Data
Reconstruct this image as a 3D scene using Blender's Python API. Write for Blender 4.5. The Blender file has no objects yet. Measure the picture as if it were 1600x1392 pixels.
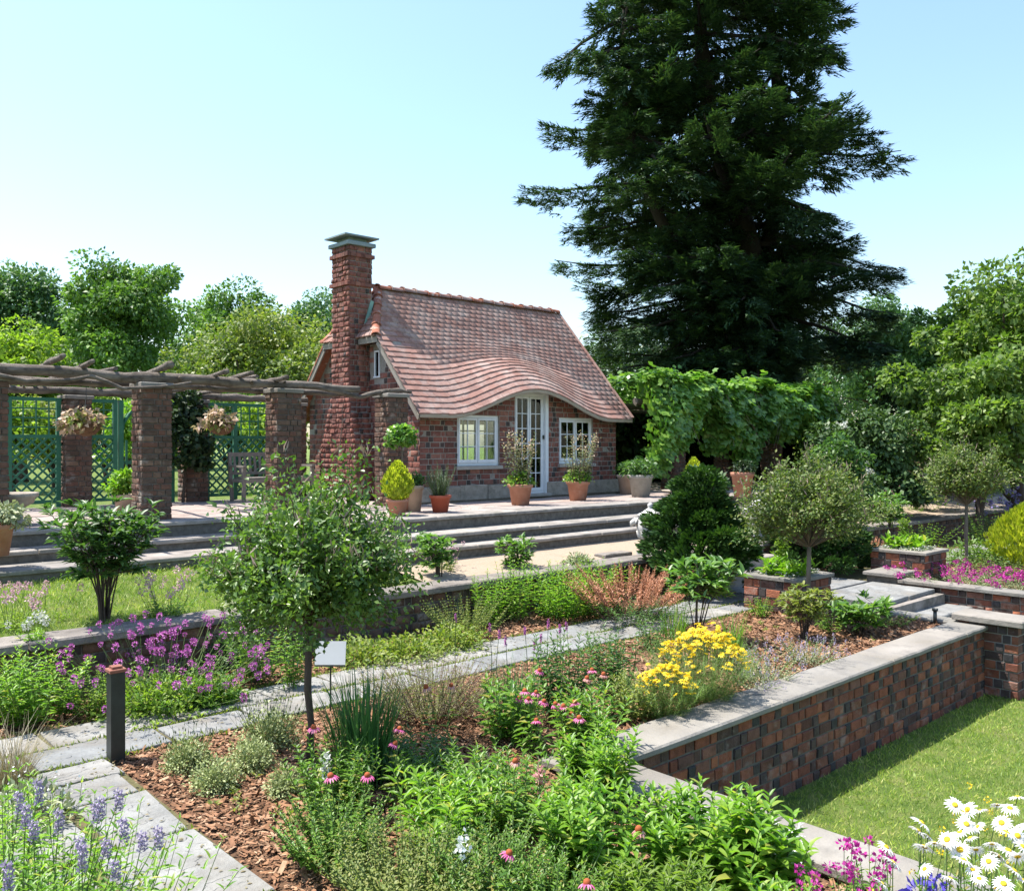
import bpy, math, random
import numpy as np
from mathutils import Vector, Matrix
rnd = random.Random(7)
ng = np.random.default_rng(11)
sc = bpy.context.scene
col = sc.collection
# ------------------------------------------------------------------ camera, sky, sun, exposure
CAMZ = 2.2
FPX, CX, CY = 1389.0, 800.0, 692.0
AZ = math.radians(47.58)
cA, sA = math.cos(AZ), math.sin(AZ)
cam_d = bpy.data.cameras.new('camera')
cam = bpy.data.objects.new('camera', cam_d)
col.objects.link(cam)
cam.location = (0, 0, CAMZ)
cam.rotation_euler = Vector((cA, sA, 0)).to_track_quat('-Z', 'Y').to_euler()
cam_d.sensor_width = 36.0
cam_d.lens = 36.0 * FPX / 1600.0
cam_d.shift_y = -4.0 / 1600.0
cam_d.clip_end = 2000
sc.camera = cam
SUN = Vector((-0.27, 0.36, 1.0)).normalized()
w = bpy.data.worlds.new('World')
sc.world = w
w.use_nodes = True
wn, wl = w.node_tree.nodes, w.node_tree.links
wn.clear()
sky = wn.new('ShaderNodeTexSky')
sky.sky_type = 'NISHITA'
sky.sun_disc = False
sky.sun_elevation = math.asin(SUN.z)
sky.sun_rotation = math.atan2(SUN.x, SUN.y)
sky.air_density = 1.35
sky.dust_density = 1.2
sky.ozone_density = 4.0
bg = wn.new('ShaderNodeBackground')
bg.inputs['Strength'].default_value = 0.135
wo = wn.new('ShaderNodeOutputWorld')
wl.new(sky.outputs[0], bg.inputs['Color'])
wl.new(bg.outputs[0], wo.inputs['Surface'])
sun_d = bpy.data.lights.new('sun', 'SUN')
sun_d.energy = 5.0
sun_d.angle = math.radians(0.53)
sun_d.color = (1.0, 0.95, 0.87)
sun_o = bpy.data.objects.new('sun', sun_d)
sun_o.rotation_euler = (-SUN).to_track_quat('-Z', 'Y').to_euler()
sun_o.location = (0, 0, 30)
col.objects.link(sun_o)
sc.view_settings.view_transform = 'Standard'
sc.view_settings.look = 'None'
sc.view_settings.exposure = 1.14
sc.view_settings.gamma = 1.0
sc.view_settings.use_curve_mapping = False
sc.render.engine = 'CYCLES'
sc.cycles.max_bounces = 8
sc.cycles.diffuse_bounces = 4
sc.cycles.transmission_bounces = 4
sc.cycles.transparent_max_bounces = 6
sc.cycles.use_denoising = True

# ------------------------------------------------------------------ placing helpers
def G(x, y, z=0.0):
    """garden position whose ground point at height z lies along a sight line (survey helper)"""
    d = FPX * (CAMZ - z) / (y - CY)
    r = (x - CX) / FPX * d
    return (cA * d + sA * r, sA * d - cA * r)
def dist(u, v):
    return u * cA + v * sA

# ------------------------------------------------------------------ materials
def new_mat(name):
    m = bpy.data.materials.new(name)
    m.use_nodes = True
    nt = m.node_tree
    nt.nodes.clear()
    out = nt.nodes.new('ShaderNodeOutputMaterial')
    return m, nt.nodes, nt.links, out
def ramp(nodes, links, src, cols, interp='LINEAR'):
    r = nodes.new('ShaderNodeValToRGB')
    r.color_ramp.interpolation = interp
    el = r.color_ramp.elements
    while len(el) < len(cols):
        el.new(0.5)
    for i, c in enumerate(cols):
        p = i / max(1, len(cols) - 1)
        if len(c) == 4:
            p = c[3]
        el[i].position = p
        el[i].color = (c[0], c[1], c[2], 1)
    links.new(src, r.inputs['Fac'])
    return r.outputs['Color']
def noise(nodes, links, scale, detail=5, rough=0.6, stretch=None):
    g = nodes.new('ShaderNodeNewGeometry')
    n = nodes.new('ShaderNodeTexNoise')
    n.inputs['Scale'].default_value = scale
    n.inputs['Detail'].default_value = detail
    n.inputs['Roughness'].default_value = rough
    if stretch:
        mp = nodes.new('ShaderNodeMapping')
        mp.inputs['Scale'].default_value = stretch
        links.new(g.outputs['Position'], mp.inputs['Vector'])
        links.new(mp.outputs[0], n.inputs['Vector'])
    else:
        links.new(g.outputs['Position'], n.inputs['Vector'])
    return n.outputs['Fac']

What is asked
Every line should be retyped exactly, with the pictures omitted.

Expected answer
Reconstruct this image as a 3D scene using Blender's Python API. Write for Blender 4.5. The Blender file has no objects yet. Measure the picture as if it were 1600x1392 pixels.
import bpy, math, random
import numpy as np
from mathutils import Vector, Matrix
rnd = random.Random(7)
ng = np.random.default_rng(11)
sc = bpy.context.scene
col = sc.collection
# ------------------------------------------------------------------ camera, sky, sun, exposure
CAMZ = 2.2
FPX, CX, CY = 1389.0, 800.0, 692.0
AZ = math.radians(47.58)
cA, sA = math.cos(AZ), math.sin(AZ)
cam_d = bpy.data.cameras.new('camera')
cam = bpy.data.objects.new('camera', cam_d)
col.objects.link(cam)
cam.location = (0, 0, CAMZ)
cam.rotation_euler = Vector((cA, sA, 0)).to_track_quat('-Z', 'Y').to_euler()
cam_d.sensor_width = 36.0
cam_d.lens = 36.0 * FPX / 1600.0
cam_d.shift_y = -4.0 / 1600.0
cam_d.clip_end = 2000
sc.camera = cam
SUN = Vector((-0.27, 0.36, 1.0)).normalized()
w = bpy.data.worlds.new('World')
sc.world = w
w.use_nodes = True
wn, wl = w.node_tree.nodes, w.node_tree.links
wn.clear()
sky = wn.new('ShaderNodeTexSky')
sky.sky_type = 'NISHITA'
sky.sun_disc = False
sky.sun_elevation = math.asin(SUN.z)
sky.sun_rotation = math.atan2(SUN.x, SUN.y)
sky.air_density = 1.35
sky.dust_density = 1.2
sky.ozone_density = 4.0
bg = wn.new('ShaderNodeBackground')
bg.inputs['Strength'].default_value = 0.135
wo = wn.new('ShaderNodeOutputWorld')
wl.new(sky.outputs[0], bg.inputs['Color'])
wl.new(bg.outputs[0], wo.inputs['Surface'])
sun_d = bpy.data.lights.new('sun', 'SUN')
sun_d.energy = 5.0
sun_d.angle = math.radians(0.53)
sun_d.color = (1.0, 0.95, 0.87)
sun_o = bpy.data.objects.new('sun', sun_d)
sun_o.rotation_euler = (-SUN).to_track_quat('-Z', 'Y').to_euler()
sun_o.location = (0, 0, 30)
col.objects.link(sun_o)
sc.view_settings.view_transform = 'Standard'
sc.view_settings.look = 'None'
sc.view_settings.exposure = 1.14
sc.view_settings.gamma = 1.0
sc.view_settings.use_curve_mapping = False
sc.render.engine = 'CYCLES'
sc.cycles.max_bounces = 8
sc.cycles.diffuse_bounces = 4
sc.cycles.transmission_bounces = 4
sc.cycles.transparent_max_bounces = 6
sc.cycles.use_denoising = True

# ------------------------------------------------------------------ placing helpers
def G(x, y, z=0.0):
    """garden position whose ground point at height z lies along a sight line (survey helper)"""
    d = FPX * (CAMZ - z) / (y - CY)
    r = (x - CX) / FPX * d
    return (cA * d + sA * r, sA * d - cA * r)
def dist(u, v):
    return u * cA + v * sA

# ------------------------------------------------------------------ materials
def new_mat(name):
    m = bpy.data.materials.new(name)
    m.use_nodes = True
    nt = m.node_tree
    nt.nodes.clear()
    out = nt.nodes.new('ShaderNodeOutputMaterial')
    return m, nt.nodes, nt.links, out
def ramp(nodes, links, src, cols, interp='LINEAR'):
    r = nodes.new('ShaderNodeValToRGB')
    r.color_ramp.interpolation = interp
    el = r.color_ramp.elements
    while len(el) < len(cols):
        el.new(0.5)
    for i, c in enumerate(cols):
        p = i / max(1, len(cols) - 1)
        if len(c) == 4:
            p = c[3]
        el[i].position = p
        el[i].color = (c[0], c[1], c[2], 1)
    links.new(src, r.inputs['Fac'])
    return r.outputs['Color']
def noise(nodes, links, scale, detail=5, rough=0.6, stretch=None):
    g = nodes.new('ShaderNodeNewGeometry')
    n = nodes.new('ShaderNodeTexNoise')
    n.inputs['Scale'].default_value = scale
    n.inputs['Detail'].default_value = detail
    n.inputs['Roughness'].default_value = rough
    if stretch:
        mp = nodes.new('ShaderNodeMapping')
        mp.inputs['Scale'].default_value = stretch
        links.new(g.outputs['Position'], mp.inputs['Vector'])
        links.new(mp.outputs[0], n.inputs['Vector'])
    else:
        links.new(g.outputs['Position'], n.inputs['Vector'])
    return n.outputs['Fac']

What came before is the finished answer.